The United States Patent and Trademark Office (USPTO) is set to implement a significant overhaul of its fee structure for the fiscal year 2025. This move, aimed at optimizing the service provided to American innovators, includes the introduction of new fees and an increase in existing ones. These fee increases could alter prosecution and timing strategy in pending applications and patent families.
Notably, there will be new charges for the After Final Consideration Pilot Program 2.0, for which there was previously no additional charge. Given the limited time examiners are provided under this program relative to a Request for Continued Examination, as well as the limitation on the scope of amendments applicants may make under the Program, this new fee may disincentivize applicants from requesting participation in this program.
There is also a proposed additional fee for filing continuing applications more than five years after the earliest benefit date, and an even larger fee for eight years after the earliest benefit date. Given the substantial size of these fees ($2,200 and $3,500 for undiscounted applicants, respectively), applicants would be wise to accelerate filing such continuing applications to avoid these fees.

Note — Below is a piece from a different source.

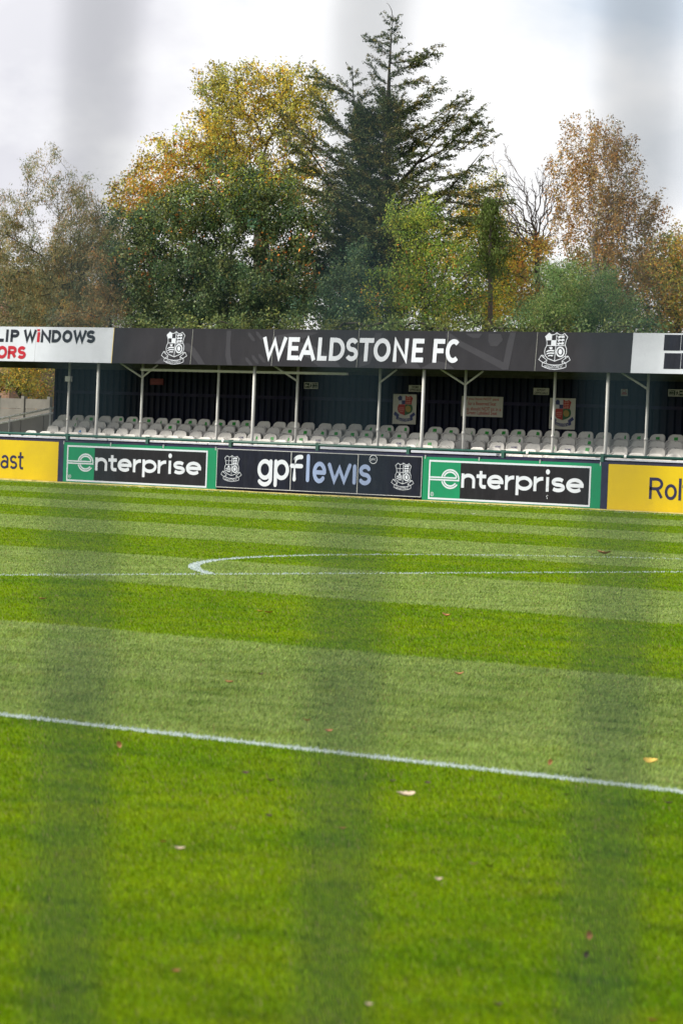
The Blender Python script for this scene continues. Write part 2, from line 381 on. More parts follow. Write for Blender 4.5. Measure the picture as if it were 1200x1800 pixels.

Additionally, the USPTO will introduce fees for Information Disclosure Statements when the cumulative total of references exceeds 50, and for Director review of Patent Trial and Appeal Board (PTAB) decisions. Overloading Examiners with many prior art references has been an all-too-common occurrence and, arguably, is contrary to the public interest of issuance of high-quality patents. The new fees, tiered at $200 for more than 50-100 cumulative references, $500 for 101-200 references, and $800 for 201+ references for all applicants, is likely to have an impact on smaller applicants but seems unlikely to be much of a deterrent to larger filers, but I suspect smaller applicants tend not to disclose as many references in their IDSs.
A particularly significant change is the three-digit increase in Terminal Disclaimer (TD) fees filed after a first action on the merits. To me, this is a somewhat nefarious fee. The new fee breaks down as follows:
Description | Current Fee | Proposed Fee | Dollar/Percent Change |
TD filed before first action | $170 | $200 | $30/18 |
TD filed before Final Action or Allowance | $170 | $500 | $330/194 |
TD filed after Final Action or Allowance | $170 | $800 | $630/371 |
TD filed on or after Notice of Appeal | $170 | $1,100 | $930/547 |
TD filed in patented case or reissue application | $170 | $1,400 | $1,230/724 |
While the greatest fee increases are reserved for TDs filed quite late in prosecution, or even after prosecution is concluded, to avoid a triple-digit fee increase, applicants must file a TD before a double patenting rejection has been made. Effectively, the USPTO is penalizing applicants for not limiting the term of their patent before there has been a determination that such a limitation is necessary or proper by increasing the fee if the applicant waits for the USPTO to meet its burden and demonstrate a TD is necessary. This seems to be one of the intended effects of this fee change. The USPTO provides data indicating only 6% of TDs are filed before an action on the merits and 65% are filed before a Final Action or allowance. The only function of the lowest fee being pre-substantive action is to avoid examiners having to actually analyze claims for double patenting, which is clearly working against that interests of applicants. As these proposed fees are open to public comment, this is one fee I will be speaking against, at least to the extent the fee structure pressures applicants to prophylactically file TDs.
There are many more fee increases laid out in the Federal Register publication where they were announced, and I will not summarize them here. Suffice to say, applicants can expect a 10-40% increase in most of the fees they will see in typical prosecution.
For those interested in the detailed implications of these changes, the USPTO has provided comprehensive documentation on their Fee-Setting web page, including a slide deck that outlines the proposed fee changes. Stakeholders are encouraged to review this information to understand how the new fee structure may affect their patent prosecution strategies. The proposed fee adjustments are open for public comment, allowing stakeholders to participate in the rulemaking process.